それこそ西郷隆盛とか、昼行灯と言われてですね、なんかでも部下に任せて権限委譲してみたり、そういうリーダー像が日本の中でちょっと迷走しているなっていう気がして、今確固たるリーダー像であんまりないんですよ。

どうですかね、孫さんとかユニクロ柳井さんとか、自分で決めてパッとやっていくみたいなリーダーはいるのかもしれないですけど、器の大きさみたいなことを言う経営者っていなくなっちゃったなぁと思ってるんですよね。そのあたりが大きな構想が生まれにくい部分なのかなという、そんな感じもしました。

事業構想ネットワークでは、そうした構想力を持った人材を育てていこうという
ちょっと壮大な構想がありまして、今やっているところです。

加藤 これは大事ですよね。今回聞いてもらってる人たちは OB とかOG だったりするわけすが、それに限らずね、学位取得をひとつのステップにしてより羽ばたいていただきたい、ぜひ構想力を鍛えていただきたいと私も強く思っています。

人類史的な構想

小山 今話していて思ったのが、人類史的な観点です。ちょうど『サピエンス全史』といった歴史もののノンフィクション読んでいる関係もあって、人類史の中で Google を捉えるってことは重要だなって思っているんです。

Google という会社は、確実にいつかは滅びます。ただ我々は Google の滅び方をイメージできてないですよね。それでも人類史という歴史観があるとGoogle の滅び方がイメージできるはずなんですよ。

Facebook の滅び方とか、こう滅ぶんだろうなって言って、その滅びた後に残る次のサービスというか、Google を倒すであろう次のサービスを考えていくっていう
そういう発想が必要なのに、今の議論は、Google があまりに強いから従おうなのか、グーグルは何か気に食わねなってくらいの話しかない。

そこはこう人類史的なパースペクティブで物事を考えて、次のプラットフォームを
構想していくようなことをやっていくと面白いのかなと思いますね。

加藤 チャットに「Appleが開発する個人データブロックシステムは、Apple自身はとれなくなんですか」という質問が来ていますね。僕は詳細は理解してないんだけれども取らないというふうに言うんだけども取ってるんじゃないかと思いますね。

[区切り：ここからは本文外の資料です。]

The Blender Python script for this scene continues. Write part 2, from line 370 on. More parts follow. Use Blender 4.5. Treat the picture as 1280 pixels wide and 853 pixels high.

小山 今度のWWDCで発表されたものは、原理的にとれないです。それでびっくりしたんです。原理的に取れない仕組みを導入したんです。彼らは本気で取らないつもりなんですよ。僕はその人類史に掛けているんです 

加藤 英断ですね、そういう意味では。ソーシャルレスポンシビリティ(企業の社会的責任)じゃないけども、GAFAの中でうちの会社だけはちゃんと個人情報を本当に顧客のために気にしてますっていう姿勢も見せなきゃいけない。

その部分を全面に出して、実際にそれに誠実に対応してくれるということはありがたいですよね。

小山 そうですね、もちろんいまさら Google みたいに情報で勝っていくことができそうないっていう戦略上のものもあるんだと思うんですけど、逆張りっていう意味では、本当に面白いし、実はこれから5年後のインターネットの世界って結構変わっていると思うんです。

それをみんなイメージできてないんですけども、シナリオを考えておいたほうがいいと思うんですよね。

ということで時間もまいりましたので、ここで終了としたいと思うんですけど。

加藤 用意した絵の30%くらいしか話せなくてすみませんでした

小山 ご覧のみなさんにご説明しますと、ほぼストーリーない中で即興でやっていたので、かなり広いプラットフォームで話の中で、一部突っ込んだ話をしましたけれども、ぜひまたちょっと時期を変えて別の話題もしたいです。ぜひ宜しくお願いします。

加藤 ありがとうございました。